SET PROBLEM
Copy verbatim the material from its first line to the line that holds "MB().tube(P, .0007, 5, 4).build('loose_thread', thread_m, jk)", including that line.

MATERIAL PROVIDED
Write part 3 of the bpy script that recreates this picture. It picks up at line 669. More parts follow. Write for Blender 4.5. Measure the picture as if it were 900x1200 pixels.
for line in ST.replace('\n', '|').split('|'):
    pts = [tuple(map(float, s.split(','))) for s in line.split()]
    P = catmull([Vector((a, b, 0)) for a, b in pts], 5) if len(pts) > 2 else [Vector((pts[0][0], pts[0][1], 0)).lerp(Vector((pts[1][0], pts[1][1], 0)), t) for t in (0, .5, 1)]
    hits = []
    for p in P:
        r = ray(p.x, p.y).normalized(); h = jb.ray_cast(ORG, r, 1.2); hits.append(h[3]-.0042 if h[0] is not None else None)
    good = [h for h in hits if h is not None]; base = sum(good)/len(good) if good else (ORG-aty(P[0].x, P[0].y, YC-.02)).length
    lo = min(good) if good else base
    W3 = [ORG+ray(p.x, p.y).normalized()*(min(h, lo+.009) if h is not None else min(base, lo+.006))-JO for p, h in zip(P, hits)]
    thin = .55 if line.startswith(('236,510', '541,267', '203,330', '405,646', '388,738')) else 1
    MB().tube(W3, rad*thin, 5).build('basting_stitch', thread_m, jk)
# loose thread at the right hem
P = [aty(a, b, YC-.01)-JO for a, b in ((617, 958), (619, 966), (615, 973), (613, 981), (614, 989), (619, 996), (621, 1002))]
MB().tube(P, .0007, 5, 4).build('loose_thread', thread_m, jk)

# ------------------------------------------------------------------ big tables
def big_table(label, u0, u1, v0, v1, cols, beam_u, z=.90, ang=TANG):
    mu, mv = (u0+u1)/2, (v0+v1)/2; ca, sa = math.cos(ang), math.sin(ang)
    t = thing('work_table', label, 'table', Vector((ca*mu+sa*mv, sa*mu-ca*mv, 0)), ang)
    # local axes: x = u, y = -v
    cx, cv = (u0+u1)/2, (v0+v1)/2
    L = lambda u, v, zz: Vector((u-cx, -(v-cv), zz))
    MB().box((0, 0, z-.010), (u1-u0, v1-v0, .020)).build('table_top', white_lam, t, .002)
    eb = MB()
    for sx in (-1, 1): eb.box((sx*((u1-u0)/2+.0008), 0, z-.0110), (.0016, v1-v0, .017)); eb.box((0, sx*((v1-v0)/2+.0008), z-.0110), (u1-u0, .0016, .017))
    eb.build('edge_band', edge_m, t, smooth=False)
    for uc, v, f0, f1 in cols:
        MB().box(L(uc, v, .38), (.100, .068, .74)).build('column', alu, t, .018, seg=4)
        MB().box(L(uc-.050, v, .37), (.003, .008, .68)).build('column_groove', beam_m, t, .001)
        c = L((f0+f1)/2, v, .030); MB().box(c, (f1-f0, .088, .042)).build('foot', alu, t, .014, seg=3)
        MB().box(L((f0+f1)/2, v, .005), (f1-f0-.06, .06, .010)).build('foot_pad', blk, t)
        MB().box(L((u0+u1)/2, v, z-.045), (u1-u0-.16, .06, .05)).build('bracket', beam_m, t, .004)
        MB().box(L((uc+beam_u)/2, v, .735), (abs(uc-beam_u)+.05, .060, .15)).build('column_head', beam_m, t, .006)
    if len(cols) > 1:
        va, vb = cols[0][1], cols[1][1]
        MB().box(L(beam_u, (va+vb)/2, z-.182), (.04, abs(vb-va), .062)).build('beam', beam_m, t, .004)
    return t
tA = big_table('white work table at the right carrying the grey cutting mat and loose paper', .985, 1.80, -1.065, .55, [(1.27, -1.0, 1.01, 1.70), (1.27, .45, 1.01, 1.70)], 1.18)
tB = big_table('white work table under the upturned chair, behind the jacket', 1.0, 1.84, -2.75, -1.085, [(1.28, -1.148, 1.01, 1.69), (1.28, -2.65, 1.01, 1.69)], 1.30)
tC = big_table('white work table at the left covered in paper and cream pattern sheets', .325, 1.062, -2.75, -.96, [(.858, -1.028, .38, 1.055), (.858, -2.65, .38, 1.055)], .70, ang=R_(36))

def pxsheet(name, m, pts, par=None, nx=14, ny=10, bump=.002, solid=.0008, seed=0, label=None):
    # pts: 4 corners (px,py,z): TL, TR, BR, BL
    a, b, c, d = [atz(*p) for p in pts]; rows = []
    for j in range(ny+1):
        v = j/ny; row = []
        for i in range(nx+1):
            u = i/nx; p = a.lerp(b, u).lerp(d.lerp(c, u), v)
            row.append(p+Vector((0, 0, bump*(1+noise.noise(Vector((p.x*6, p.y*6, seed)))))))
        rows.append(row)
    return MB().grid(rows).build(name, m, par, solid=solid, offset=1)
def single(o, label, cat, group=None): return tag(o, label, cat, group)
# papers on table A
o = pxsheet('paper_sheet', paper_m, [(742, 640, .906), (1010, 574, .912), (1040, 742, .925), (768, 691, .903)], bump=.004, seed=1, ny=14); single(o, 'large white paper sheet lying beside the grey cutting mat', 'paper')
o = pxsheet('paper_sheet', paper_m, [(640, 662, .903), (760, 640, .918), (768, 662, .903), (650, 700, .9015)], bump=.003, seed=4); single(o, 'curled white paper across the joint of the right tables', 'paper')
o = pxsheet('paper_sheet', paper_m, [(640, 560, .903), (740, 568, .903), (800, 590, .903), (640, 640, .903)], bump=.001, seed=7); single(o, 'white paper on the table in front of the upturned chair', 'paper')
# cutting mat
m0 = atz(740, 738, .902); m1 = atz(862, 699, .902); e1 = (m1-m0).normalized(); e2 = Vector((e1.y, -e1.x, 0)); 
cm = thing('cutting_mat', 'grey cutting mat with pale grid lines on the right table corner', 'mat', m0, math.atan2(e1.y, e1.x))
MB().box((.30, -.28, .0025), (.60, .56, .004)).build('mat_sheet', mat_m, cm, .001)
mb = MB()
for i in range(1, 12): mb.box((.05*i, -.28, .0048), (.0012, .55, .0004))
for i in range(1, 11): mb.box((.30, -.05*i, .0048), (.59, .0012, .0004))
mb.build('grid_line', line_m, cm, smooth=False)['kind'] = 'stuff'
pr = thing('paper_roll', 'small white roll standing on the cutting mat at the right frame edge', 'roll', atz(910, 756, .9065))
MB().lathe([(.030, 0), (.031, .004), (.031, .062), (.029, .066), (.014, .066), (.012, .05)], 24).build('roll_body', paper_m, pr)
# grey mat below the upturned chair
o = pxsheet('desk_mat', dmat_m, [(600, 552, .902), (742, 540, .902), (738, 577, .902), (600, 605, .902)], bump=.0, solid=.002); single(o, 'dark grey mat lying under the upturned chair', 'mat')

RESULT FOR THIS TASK
Write part 3 of the bpy script that recreates this picture. It picks up at line 669. More parts follow. Write for Blender 4.5. Measure the picture as if it were 900x1200 pixels.
for line in ST.replace('\n', '|').split('|'):
    pts = [tuple(map(float, s.split(','))) for s in line.split()]
    P = catmull([Vector((a, b, 0)) for a, b in pts], 5) if len(pts) > 2 else [Vector((pts[0][0], pts[0][1], 0)).lerp(Vector((pts[1][0], pts[1][1], 0)), t) for t in (0, .5, 1)]
    hits = []
    for p in P:
        r = ray(p.x, p.y).normalized(); h = jb.ray_cast(ORG, r, 1.2); hits.append(h[3]-.0042 if h[0] is not None else None)
    good = [h for h in hits if h is not None]; base = sum(good)/len(good) if good else (ORG-aty(P[0].x, P[0].y, YC-.02)).length
    lo = min(good) if good else base
    W3 = [ORG+ray(p.x, p.y).normalized()*(min(h, lo+.009) if h is not None else min(base, lo+.006))-JO for p, h in zip(P, hits)]
    thin = .55 if line.startswith(('236,510', '541,267', '203,330', '405,646', '388,738')) else 1
    MB().tube(W3, rad*thin, 5).build('basting_stitch', thread_m, jk)
# loose thread at the right hem
P = [aty(a, b, YC-.01)-JO for a, b in ((617, 958), (619, 966), (615, 973), (613, 981), (614, 989), (619, 996), (621, 1002))]
MB().tube(P, .0007, 5, 4).build('loose_thread', thread_m, jk)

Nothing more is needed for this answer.